[MATERIAL FOR THIS TASK]

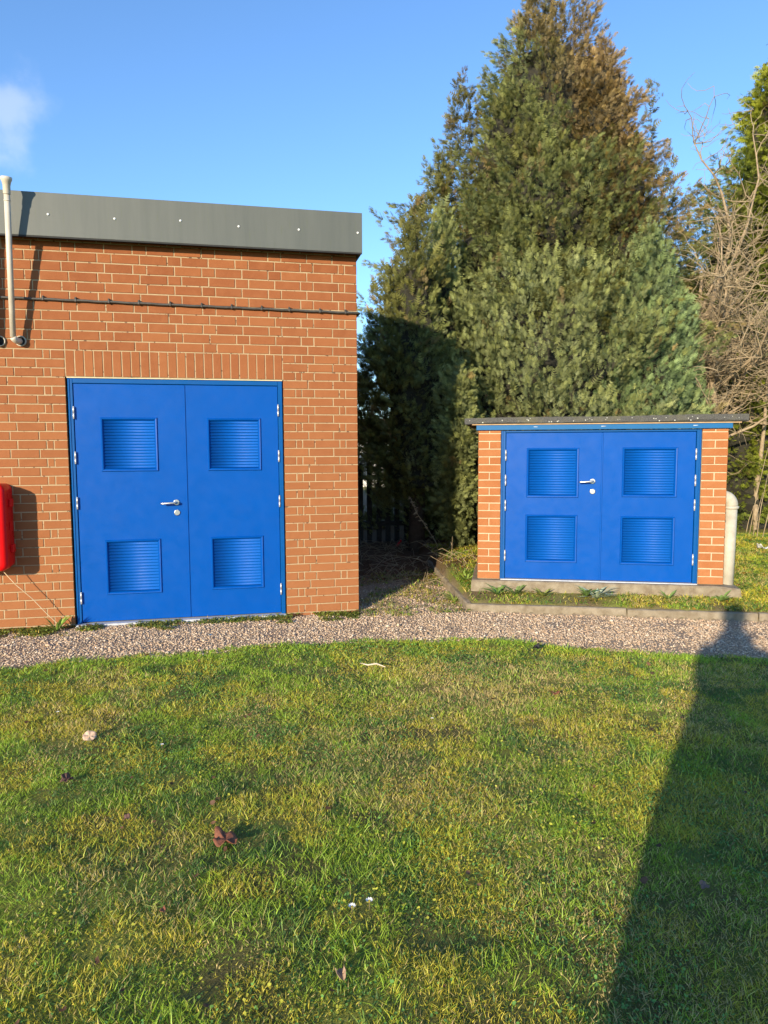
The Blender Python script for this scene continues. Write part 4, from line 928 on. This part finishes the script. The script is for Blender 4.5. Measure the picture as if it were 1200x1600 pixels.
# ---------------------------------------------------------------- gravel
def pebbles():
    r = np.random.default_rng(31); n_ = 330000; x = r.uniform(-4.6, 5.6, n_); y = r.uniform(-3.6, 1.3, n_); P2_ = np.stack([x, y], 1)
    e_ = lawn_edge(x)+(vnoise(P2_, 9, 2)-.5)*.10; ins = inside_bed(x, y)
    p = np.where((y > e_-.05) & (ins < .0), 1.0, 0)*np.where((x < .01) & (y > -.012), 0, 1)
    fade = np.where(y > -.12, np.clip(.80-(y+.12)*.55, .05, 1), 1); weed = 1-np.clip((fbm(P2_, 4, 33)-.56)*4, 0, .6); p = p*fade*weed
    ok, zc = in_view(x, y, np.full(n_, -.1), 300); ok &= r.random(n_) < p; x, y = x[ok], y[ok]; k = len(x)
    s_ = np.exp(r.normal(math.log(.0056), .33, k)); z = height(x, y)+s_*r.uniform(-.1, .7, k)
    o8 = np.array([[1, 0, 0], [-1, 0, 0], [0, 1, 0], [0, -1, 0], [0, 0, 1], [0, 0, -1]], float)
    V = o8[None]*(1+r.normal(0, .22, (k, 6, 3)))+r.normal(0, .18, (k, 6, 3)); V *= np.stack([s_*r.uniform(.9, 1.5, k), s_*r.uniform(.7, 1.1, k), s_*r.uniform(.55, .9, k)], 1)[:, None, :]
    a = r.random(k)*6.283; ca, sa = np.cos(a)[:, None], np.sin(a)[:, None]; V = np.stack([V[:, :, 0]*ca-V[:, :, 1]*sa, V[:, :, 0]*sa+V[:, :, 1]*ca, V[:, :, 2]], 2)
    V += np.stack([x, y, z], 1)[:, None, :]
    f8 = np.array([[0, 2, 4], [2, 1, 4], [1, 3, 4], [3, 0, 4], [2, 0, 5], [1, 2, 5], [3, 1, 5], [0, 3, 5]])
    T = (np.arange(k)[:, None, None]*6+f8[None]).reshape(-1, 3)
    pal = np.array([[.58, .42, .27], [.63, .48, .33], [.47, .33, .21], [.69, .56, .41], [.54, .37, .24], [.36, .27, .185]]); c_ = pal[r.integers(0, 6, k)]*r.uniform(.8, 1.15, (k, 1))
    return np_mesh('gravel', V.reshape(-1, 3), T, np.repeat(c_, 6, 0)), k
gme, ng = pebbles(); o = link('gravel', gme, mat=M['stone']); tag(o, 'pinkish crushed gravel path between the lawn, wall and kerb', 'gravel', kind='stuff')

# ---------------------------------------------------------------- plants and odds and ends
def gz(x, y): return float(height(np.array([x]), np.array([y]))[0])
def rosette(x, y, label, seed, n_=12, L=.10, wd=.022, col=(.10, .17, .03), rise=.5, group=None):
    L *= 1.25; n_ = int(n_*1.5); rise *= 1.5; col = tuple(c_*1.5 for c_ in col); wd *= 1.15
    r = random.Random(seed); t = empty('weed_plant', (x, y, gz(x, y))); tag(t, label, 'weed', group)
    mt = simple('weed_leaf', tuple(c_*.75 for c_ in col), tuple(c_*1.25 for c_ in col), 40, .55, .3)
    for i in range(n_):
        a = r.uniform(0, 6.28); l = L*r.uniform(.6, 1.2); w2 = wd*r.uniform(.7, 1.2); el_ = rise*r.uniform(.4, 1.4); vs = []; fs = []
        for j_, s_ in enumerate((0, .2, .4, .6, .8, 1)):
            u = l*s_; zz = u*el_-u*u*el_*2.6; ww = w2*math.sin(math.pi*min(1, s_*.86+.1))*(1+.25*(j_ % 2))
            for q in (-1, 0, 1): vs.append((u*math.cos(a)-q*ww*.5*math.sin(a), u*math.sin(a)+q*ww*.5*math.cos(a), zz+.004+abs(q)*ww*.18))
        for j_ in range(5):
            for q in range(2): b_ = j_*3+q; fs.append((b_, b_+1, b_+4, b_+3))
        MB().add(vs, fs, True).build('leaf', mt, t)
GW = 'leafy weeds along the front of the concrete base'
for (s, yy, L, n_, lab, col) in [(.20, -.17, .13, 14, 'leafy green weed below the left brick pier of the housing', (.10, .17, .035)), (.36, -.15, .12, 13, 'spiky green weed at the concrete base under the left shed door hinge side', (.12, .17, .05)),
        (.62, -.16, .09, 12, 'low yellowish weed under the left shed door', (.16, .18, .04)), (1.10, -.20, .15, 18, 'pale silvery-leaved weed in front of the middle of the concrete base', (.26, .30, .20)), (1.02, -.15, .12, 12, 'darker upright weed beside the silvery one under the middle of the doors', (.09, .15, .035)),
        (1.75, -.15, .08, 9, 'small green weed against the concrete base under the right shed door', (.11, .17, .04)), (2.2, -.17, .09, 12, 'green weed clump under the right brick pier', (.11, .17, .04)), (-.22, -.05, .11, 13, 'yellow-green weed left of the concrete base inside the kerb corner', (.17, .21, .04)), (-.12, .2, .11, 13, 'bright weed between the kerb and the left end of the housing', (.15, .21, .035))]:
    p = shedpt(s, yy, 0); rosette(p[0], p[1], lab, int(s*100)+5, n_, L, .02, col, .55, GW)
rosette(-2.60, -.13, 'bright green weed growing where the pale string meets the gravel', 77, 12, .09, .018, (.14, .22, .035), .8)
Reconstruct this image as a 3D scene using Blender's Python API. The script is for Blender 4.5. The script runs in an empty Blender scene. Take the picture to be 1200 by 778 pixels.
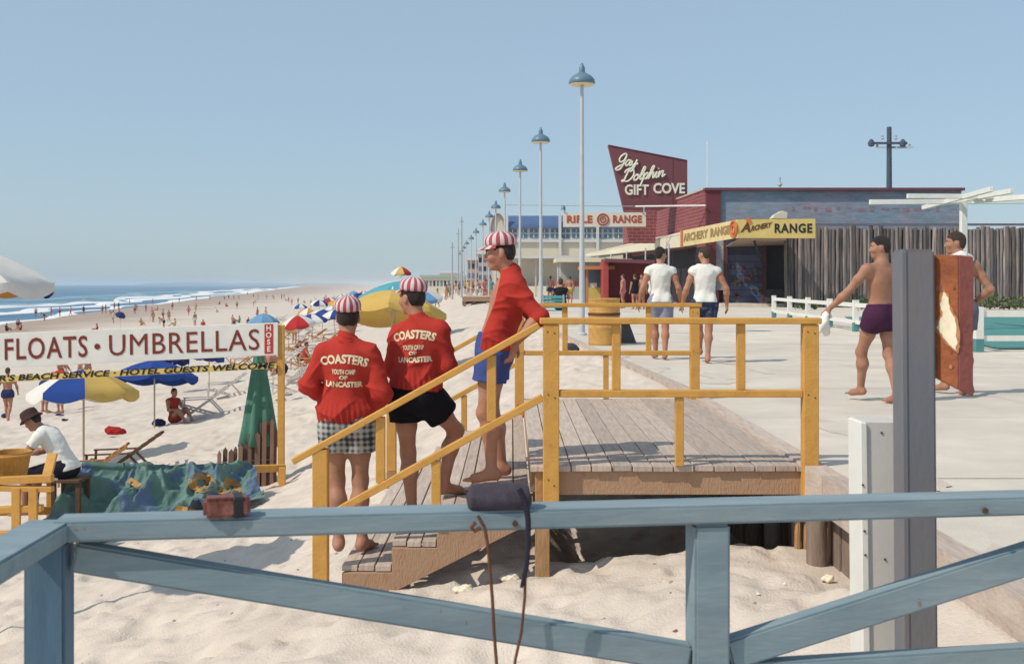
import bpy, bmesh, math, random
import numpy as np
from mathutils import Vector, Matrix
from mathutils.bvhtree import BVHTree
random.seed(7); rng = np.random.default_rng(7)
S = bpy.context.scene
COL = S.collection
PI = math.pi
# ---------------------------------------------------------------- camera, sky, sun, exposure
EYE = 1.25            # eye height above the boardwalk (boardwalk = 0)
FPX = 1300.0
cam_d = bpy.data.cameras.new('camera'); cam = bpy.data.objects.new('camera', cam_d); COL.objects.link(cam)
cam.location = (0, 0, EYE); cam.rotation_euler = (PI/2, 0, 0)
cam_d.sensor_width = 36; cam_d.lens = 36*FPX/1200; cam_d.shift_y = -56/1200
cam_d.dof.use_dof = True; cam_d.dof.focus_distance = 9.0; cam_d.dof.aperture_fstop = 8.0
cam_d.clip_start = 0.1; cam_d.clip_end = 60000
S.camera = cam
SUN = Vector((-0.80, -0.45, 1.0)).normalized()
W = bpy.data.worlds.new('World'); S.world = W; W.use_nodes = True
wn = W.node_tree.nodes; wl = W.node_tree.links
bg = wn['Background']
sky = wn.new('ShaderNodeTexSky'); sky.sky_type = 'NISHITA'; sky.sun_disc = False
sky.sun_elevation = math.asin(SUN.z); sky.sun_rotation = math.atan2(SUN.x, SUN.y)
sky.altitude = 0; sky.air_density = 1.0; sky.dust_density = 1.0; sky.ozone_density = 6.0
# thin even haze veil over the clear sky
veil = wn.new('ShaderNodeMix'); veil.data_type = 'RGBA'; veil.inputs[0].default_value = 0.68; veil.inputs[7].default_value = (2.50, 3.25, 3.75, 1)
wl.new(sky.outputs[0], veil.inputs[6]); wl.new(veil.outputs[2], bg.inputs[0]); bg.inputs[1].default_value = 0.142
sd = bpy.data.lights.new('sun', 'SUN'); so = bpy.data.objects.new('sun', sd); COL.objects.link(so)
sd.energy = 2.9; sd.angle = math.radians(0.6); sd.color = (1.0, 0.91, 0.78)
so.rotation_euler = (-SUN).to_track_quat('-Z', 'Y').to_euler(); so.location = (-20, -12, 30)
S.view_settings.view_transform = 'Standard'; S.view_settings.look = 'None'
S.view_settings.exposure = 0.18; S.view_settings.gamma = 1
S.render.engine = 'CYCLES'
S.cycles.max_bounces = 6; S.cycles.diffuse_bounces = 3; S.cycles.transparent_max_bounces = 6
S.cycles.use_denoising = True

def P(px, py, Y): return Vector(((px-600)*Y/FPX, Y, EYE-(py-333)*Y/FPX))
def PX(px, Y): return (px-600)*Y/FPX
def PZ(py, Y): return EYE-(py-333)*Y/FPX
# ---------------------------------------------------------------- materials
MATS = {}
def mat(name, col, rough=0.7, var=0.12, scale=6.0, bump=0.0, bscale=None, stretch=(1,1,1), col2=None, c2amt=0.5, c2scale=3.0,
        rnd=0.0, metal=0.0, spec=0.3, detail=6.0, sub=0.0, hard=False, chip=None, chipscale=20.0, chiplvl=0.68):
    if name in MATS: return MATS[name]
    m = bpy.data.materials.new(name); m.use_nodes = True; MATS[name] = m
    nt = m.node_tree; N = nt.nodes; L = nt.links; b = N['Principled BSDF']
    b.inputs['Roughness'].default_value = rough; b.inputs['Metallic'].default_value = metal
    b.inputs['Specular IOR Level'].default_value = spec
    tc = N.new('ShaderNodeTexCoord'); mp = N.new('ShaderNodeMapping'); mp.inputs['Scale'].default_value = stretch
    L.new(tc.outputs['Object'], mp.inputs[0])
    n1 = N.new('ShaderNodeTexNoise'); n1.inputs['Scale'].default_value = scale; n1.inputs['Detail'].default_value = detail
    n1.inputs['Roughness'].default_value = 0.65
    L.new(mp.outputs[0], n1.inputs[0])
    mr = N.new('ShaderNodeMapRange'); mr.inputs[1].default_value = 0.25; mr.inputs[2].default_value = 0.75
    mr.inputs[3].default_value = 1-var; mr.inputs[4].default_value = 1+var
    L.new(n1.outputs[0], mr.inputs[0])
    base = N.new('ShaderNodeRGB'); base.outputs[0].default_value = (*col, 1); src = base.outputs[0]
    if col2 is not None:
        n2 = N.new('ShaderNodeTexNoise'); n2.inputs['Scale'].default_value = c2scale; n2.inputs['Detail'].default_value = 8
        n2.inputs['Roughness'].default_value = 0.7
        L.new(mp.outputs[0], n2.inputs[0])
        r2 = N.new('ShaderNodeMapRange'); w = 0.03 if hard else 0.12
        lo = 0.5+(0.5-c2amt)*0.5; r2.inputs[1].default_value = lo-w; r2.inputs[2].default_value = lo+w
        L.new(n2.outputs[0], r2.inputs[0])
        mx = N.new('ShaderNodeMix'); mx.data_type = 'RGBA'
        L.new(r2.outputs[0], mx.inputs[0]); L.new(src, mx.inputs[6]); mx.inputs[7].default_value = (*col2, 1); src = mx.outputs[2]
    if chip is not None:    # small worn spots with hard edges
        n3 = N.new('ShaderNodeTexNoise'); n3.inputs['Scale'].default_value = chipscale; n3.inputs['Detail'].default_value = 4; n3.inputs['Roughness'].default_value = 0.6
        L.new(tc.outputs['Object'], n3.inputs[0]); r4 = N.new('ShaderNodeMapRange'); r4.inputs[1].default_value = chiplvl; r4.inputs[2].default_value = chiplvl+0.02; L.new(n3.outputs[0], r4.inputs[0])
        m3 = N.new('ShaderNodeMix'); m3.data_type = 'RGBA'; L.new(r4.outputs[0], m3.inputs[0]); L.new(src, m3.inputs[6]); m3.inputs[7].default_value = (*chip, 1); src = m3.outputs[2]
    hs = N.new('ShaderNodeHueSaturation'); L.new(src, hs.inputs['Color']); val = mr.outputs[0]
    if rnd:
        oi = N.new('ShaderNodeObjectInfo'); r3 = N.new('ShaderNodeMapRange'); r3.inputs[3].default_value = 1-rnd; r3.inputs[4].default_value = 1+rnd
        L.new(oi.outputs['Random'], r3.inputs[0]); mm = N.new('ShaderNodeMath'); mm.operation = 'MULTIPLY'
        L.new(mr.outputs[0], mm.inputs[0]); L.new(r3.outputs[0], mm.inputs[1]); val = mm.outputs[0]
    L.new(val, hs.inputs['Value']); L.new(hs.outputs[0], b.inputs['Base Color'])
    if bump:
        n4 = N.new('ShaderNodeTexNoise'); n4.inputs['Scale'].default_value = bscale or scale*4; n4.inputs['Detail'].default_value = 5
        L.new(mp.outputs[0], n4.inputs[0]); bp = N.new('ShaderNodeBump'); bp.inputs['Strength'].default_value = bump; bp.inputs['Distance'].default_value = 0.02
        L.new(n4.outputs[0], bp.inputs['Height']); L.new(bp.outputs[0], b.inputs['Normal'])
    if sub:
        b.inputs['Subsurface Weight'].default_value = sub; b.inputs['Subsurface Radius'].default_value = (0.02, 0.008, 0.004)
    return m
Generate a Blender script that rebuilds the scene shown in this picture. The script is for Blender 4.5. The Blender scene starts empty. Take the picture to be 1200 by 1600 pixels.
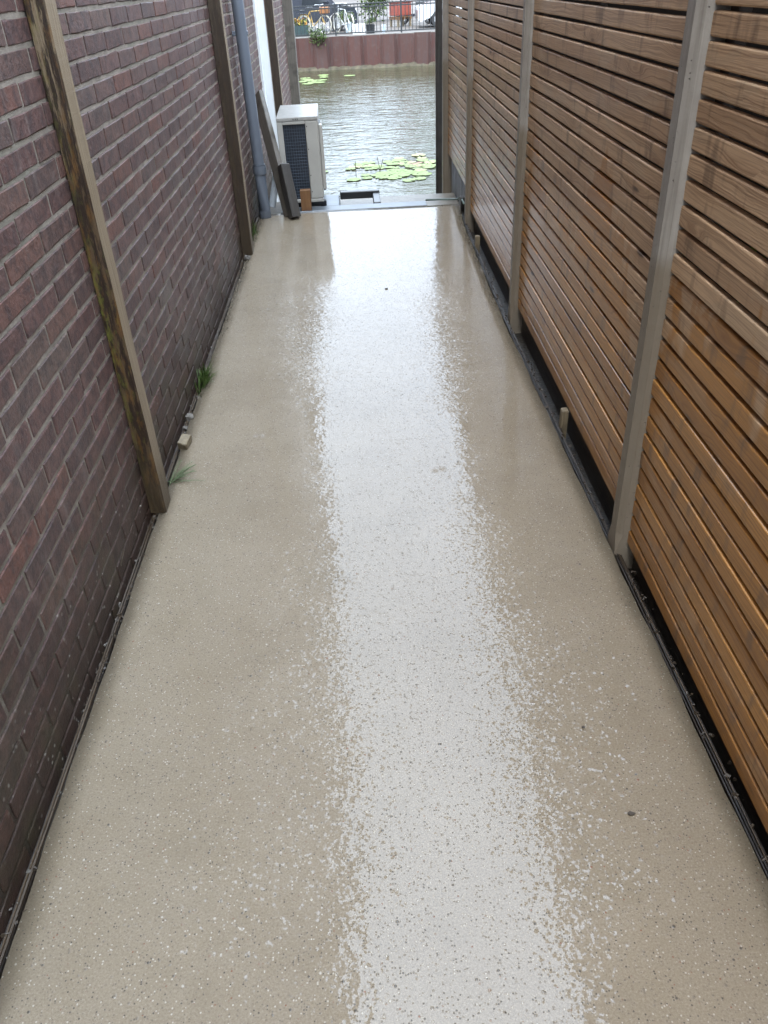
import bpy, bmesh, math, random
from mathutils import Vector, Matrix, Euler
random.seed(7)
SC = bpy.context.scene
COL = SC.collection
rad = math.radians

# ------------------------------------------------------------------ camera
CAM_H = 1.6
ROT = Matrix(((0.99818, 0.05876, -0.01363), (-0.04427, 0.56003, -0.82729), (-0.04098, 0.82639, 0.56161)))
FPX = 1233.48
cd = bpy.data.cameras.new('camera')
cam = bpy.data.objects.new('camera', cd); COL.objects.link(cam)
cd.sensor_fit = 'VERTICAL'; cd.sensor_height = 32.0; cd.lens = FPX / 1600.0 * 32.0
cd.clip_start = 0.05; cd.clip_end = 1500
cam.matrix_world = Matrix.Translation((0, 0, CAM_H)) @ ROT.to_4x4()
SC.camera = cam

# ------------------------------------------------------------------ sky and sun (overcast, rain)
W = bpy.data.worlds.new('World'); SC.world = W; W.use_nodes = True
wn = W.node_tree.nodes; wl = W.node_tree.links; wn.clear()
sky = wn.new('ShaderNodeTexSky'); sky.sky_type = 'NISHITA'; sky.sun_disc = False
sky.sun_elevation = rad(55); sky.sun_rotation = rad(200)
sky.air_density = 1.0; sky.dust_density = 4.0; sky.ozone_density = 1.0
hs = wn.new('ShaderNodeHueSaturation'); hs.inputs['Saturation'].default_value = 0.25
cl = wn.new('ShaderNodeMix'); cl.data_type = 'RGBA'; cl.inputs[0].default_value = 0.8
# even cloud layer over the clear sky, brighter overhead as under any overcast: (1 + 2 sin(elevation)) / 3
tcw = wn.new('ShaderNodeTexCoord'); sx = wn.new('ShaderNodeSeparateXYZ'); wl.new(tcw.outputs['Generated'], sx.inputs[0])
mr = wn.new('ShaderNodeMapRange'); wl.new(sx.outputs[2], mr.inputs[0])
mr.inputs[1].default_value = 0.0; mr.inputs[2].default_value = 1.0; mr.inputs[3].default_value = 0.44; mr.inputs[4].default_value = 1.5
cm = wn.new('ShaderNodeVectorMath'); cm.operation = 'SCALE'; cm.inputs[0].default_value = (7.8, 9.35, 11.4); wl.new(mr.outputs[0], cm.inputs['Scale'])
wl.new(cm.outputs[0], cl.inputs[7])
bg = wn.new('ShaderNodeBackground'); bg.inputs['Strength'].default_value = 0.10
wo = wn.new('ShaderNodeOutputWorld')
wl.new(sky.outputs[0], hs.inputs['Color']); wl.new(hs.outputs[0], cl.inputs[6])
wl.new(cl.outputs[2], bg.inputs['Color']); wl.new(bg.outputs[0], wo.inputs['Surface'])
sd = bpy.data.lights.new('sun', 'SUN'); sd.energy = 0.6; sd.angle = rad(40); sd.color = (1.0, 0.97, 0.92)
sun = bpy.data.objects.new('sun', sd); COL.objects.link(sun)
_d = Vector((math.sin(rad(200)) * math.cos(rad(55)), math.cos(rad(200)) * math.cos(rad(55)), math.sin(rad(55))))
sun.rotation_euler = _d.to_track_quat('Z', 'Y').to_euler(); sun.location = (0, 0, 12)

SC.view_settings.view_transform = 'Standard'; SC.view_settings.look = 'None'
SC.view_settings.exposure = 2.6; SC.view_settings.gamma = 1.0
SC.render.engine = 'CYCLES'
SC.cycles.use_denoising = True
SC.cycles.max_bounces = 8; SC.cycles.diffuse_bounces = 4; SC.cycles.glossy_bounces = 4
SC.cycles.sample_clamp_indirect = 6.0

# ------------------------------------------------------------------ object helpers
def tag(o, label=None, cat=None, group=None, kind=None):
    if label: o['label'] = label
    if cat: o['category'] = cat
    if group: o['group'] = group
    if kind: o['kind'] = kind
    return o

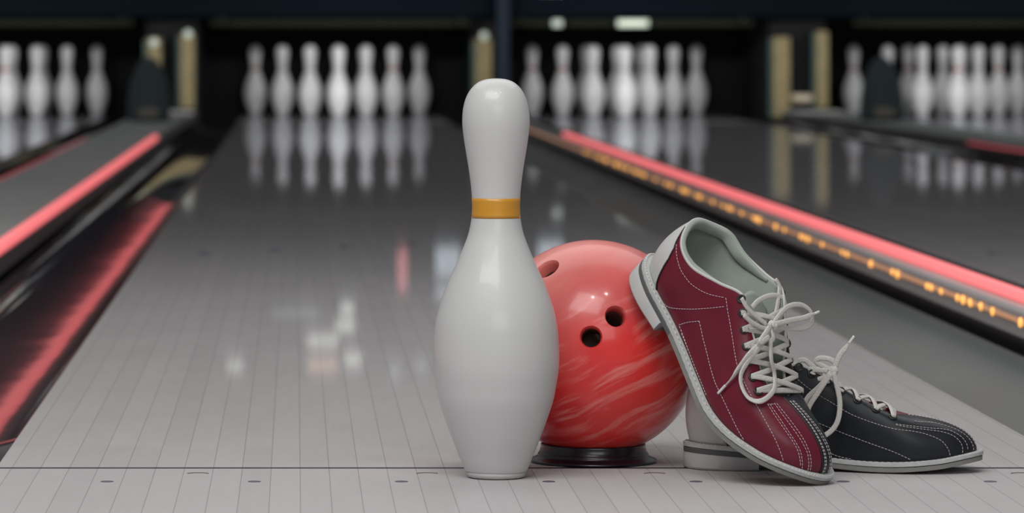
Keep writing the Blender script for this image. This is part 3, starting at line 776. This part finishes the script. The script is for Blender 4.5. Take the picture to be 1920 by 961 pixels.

[TASK TO COMPLETE] Using the listing above, list every line in which the string "picture" occurs.

[SOLUTION BELOW]
The Blender Python script for this scene continues. Write part 4, from line 928 on. This part finishes the script. The script is for Blender 4.5. Measure the picture as if it were 1200x1600 pixels.
Reconstruct this image as a 3D scene using Blender's Python API. The script is for Blender 4.5. The script runs in an empty Blender scene. Take the picture to be 1200 by 778 pixels.
Generate a Blender script that rebuilds the scene shown in this picture. The script is for Blender 4.5. The Blender scene starts empty. Take the picture to be 1200 by 1600 pixels.
Keep writing the Blender script for this image. This is part 3, starting at line 776. This part finishes the script. The script is for Blender 4.5. Take the picture to be 1920 by 961 pixels.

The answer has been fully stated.